The Toronto Limestone is the lower limestone member of the Oread Megacyclothem. It averages about 10 feet in thickness and is exposed from northern Oklahoma, where it undergoes facies change to shale, across Kansas to northwestern Missouri and is present at the surface in the Platte River Valley of Nebraska.

The purpose of the study was to determine the sedimentary facies and to interpret environments of deposition by a quantitative approach with special emphasis on the constituent composition of the limestone.

Field stratigraphic studies were undertaken at 54 localities and detailed laboratory studies were performed on samples collected from them. The volumetric abundances of 19 skeletal and 4 non-skeletal grain types were determined quantitatively by point-count analyses. Factor analysis of the accumulated data, supplemented with observations on the mega fauna and field study, were used in delineating 6 facies. From southern Kansas to northwestern Missouri, the lower half of the Toronto is a skeletal mud facies -- characterized by the presence of diverse skeletal grain types. This facies grades northward (in Nebraska) and southward (in southern Kansas) into a brachiopod facies-- typified by an abundance of brachiopods, many of them complete specimens. In southern Kansas, the Toronto Limestone interfingers with and is replaced by a fossiliferous terrigenous mud (shale) facies-- characterized by myalinid-rich, brachiopod-rich, and fusulinid-rich zones. In northern and central Kansas, a facies characterized by the presence of fenestrate bryozoans and crinoid segments, the fenestrate bryozoan-echinoderm grain facies, is developed near the top of the limestone. A lime mud facies, characterized by the presence of a molluscan fauna and containing intraclasts, is developed at the top of the Toronto Limestone in Nebraska, northwestern Missouri, and in northern Kansas. In southern Kansas, a molluscan-"Cryptozoon" subfacies of the skeletal mud facies is developed in the upper part of the limestone. An Osagia grain facies, an accumulation of algal-coated skeletal grains, is locally developed at the top of the Toronto in south central Kansas.

The Toronto Limestone was deposited during a single advance and retreat of the sea with deltaic deposition taking place along shore in northern Oklahoma and possibly in Nebraska while lime was being deposited offshore in Kansas. The factors of primary importance in facies differentiation are interpreted to have been (1) rate of terrigenous sediment influx, (2) nutrient element supply; (3) salinity; and (4) turbulence. From the deltaic fringe area to the farthest offshore and most marine conditions the respective facies tracts were (1) fossiliferous terrigenous mud, (2) brachiopod facies, (3) skeletal mud facies, and (4) echinoderm-fenestrate bryozoan grain facies. The lime mud facies was a product of mud flat deposition mainly during the regressive phase. 

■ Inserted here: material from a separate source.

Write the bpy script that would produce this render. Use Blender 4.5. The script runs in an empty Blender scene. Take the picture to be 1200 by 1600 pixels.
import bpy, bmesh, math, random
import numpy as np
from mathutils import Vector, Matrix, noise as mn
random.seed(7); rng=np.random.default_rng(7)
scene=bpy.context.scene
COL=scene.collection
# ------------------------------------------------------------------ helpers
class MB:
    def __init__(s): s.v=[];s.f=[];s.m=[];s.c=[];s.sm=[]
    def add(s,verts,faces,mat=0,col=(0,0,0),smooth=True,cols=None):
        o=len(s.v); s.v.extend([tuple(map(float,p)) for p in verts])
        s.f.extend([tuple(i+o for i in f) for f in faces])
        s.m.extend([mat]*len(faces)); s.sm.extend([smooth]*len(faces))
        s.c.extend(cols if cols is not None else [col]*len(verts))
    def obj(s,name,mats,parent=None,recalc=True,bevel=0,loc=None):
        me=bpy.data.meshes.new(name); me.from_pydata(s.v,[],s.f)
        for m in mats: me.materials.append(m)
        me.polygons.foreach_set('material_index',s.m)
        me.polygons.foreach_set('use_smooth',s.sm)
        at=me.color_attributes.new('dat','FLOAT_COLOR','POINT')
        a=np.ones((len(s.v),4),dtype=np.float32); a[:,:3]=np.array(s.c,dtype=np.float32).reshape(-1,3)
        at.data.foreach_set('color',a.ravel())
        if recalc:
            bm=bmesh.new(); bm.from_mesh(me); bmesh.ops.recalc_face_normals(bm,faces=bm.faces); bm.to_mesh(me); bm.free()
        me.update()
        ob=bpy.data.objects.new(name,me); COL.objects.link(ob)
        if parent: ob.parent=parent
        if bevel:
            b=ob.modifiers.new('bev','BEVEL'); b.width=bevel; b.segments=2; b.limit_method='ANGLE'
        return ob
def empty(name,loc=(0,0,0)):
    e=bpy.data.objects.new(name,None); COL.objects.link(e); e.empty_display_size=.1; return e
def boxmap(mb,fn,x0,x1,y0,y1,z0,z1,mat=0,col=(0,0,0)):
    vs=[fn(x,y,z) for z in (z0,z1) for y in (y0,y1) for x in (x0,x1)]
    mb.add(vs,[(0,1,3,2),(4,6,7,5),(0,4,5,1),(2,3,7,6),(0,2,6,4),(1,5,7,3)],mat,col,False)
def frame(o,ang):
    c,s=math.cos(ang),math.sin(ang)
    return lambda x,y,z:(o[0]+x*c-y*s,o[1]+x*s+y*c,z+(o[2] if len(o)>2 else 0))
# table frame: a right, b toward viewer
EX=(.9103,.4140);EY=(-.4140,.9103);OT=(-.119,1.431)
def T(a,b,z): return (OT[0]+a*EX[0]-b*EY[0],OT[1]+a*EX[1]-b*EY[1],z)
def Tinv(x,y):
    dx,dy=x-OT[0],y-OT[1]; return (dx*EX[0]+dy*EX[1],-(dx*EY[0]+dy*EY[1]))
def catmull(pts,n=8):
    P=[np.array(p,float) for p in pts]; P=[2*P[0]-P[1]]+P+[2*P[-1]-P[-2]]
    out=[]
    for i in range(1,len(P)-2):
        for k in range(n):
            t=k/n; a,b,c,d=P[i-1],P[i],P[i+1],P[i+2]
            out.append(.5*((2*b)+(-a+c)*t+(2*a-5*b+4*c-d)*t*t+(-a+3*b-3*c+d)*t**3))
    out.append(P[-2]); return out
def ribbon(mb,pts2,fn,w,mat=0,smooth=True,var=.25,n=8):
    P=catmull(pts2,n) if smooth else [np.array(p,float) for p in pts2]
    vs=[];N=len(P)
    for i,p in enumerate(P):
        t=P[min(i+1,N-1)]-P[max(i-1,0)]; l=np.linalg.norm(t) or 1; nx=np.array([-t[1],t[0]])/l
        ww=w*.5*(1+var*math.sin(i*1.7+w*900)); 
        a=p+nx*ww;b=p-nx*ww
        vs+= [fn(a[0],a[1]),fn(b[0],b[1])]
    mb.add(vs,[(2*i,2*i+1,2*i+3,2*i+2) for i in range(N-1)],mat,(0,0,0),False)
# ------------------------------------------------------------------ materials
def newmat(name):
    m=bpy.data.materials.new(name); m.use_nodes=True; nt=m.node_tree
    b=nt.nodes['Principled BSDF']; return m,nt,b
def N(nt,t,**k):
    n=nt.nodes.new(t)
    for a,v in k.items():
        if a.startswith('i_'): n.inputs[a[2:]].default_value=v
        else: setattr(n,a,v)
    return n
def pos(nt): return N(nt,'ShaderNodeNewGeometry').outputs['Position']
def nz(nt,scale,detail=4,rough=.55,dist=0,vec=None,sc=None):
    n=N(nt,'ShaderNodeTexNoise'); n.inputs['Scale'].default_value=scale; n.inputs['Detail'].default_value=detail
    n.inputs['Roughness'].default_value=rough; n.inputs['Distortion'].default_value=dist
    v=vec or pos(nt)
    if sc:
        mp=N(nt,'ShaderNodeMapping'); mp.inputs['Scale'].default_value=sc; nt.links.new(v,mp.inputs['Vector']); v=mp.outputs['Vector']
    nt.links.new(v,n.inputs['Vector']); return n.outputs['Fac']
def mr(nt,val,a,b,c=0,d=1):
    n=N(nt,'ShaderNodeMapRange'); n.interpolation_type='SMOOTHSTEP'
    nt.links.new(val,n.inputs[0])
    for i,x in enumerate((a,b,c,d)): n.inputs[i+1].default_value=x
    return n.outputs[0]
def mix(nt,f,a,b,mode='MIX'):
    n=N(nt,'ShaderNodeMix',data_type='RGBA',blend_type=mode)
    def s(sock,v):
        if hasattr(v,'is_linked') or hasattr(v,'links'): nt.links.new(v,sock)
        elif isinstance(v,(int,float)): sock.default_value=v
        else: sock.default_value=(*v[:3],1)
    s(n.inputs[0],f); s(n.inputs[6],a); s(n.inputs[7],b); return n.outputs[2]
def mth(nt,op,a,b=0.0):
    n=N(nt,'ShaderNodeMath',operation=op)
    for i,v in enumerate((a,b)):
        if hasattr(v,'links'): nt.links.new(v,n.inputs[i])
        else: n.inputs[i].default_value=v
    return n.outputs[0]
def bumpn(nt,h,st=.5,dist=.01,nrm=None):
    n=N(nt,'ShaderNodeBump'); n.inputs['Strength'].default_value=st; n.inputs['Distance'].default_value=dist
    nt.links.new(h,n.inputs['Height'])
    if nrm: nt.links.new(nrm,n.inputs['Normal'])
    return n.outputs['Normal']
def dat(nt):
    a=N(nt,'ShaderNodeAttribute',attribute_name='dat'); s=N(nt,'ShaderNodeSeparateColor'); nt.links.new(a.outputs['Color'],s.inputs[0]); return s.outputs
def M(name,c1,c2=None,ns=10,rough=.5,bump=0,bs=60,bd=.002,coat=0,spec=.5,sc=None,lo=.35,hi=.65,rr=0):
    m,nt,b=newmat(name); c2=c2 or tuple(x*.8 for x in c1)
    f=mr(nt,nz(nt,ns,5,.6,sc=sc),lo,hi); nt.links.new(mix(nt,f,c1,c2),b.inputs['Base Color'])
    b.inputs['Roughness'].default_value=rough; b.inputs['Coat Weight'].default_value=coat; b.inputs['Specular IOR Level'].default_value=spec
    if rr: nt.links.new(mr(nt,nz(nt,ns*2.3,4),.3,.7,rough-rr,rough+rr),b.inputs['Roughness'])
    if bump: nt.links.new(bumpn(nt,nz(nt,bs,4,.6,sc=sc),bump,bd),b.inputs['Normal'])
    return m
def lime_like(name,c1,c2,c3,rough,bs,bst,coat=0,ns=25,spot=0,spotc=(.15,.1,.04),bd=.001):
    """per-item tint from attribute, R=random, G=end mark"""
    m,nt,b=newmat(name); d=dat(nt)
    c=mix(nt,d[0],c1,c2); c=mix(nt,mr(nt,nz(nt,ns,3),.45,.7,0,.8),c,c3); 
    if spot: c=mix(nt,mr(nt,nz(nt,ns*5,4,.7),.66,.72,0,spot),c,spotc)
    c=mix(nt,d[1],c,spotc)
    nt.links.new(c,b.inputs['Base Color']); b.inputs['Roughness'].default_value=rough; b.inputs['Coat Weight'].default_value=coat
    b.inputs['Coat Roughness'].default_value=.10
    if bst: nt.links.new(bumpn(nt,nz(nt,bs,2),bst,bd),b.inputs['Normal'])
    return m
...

At several places along the outcrop between northern Oklahoma and northwestern Missouri, the Toronto Limestone was channeled by streams prior to deposition of the Leavenworth Limestone which is continuous across the region. The Leavenworth and the overlying black Heebner Shale show greater continuity of facies than the Toronto Limestone. The lower part of the Oread Megacyclothem (Wathena Shale, Toronto Limestone, Snyderville Shale, Leavenworth Limestone, Heebner Shale, and Plattsmouth Limestone) are explained by two eustatic sealevel cycles. The Wathena and Toronto were deposited during an intermediate rise of sea-level, the Snyderville accumulated during the regression, and the Leavenworth, Heebner and Plattsmouth were products of a greater rise of sealevel.